Меня удивило и даже поначалу шокировало, что уже хорошо знакомый с ним мой ровесник Сережа Артамонов вместо почтительного обращения к нему «Давид Самойлович» называет его каким-то странным и никак не подходящим детским именем Дезик. На меня, к моему великому огорчению, Самойлов никакого внимания не обратил, так как почти все оно было тогда поглощено девятнадцатилетней Анной Наль, поражавшей своей яркой внешностью и необычными стихами. Но мне, в те поры терзаемому честолюбием и комплексами поэтической иерархии, казалась счастьем сама возможность быть в доме такого поэта, как Самойлов, и слушать, что он говорит, хотя и говорил он в тот раз почему-то больше не о поэзии, а о вещах, от нее, на мой взгляд, далеких – например о водке. Стихи мои, уже одобренные Слуцким, он слушал недолго, явно скучая, и вполуха. «Да, – сказал он, хмыкнув, – вы не живописец», чем поверг меня в полное отчаяние. Потом ему позвонили, и он заторопился в «Метрополь» встречаться с какими-то друзьями.

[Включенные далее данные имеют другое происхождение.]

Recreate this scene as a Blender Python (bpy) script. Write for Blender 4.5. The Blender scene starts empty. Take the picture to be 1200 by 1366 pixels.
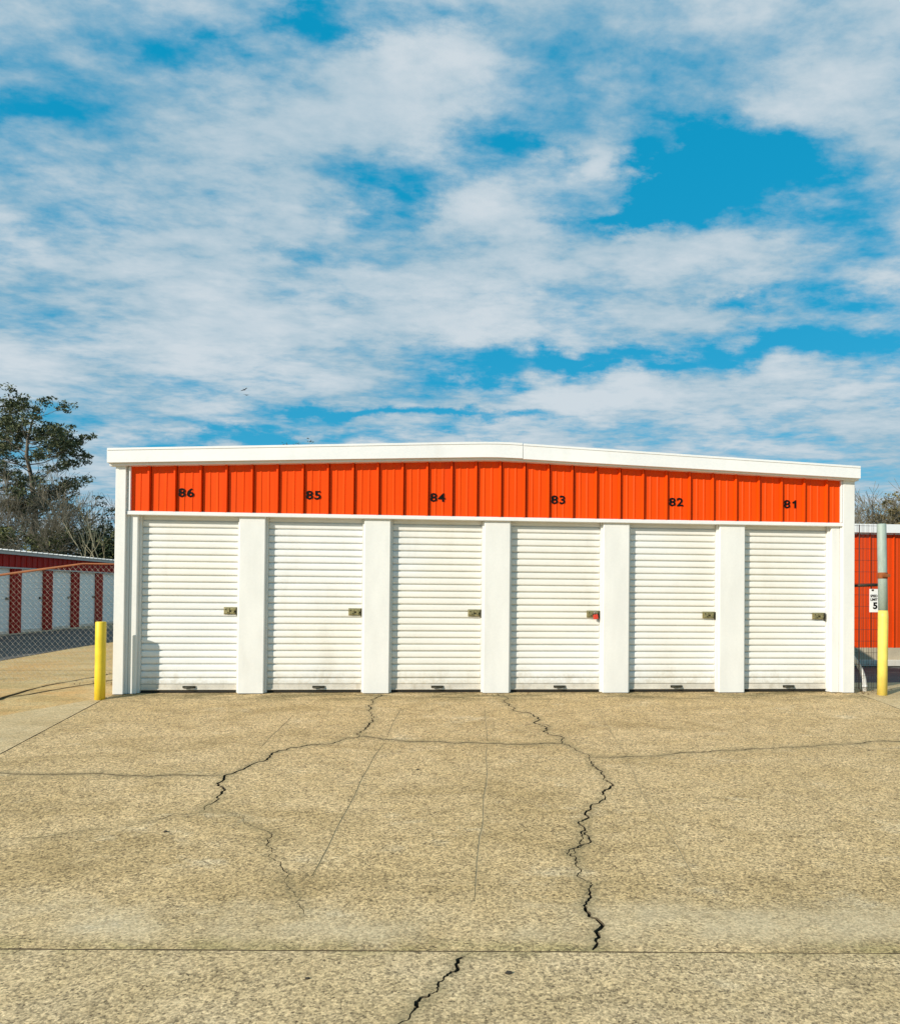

Снова я увидел его два года спустя, уже в подмосковной Опалихе, куда он, женившись на Галине Ивановне Медведевой, переселился в купленный им просторный бревенчатый дом с довольно большим садовым участком. Дом этот отапливался углем, и поэтому обычно в зимнее время Самойлов наряжался в валенки и свитер, а выходя во двор по хозяйственным делам, облачался в старый армейский ватник и такую же ушанку. На черной бревенчатой стене его кабинета висели старая медвежья шкура, охотничье ружье, несколько фотографий и еще какие-то безделушки. Скрипучая, обитая для тепла дверь вела в коридор и далее – на кухню, где почти круглосуточно хлопотали Галя и ее мать, Ольга Адамовна, что-то дымилось, варилось и пеклось. Вход в «зимний» дом вел через застекленную, насквозь промерзшую террасу, уставленную старыми детскими колясками и пустыми бутылками, разнообразию этикеток которых мог бы позавидовать любой коллекционер. За домом располагались сад и огород, которые, по всей вероятности, могли бы приносить большой урожай и поначалу действительно приносили, если бы не полное равнодушие главы семейства к садово-огородным занятиям. Поэтому все это понемногу дичало и зарастало, что обеспечивало иногда неожиданное обилие дикорастущей малины.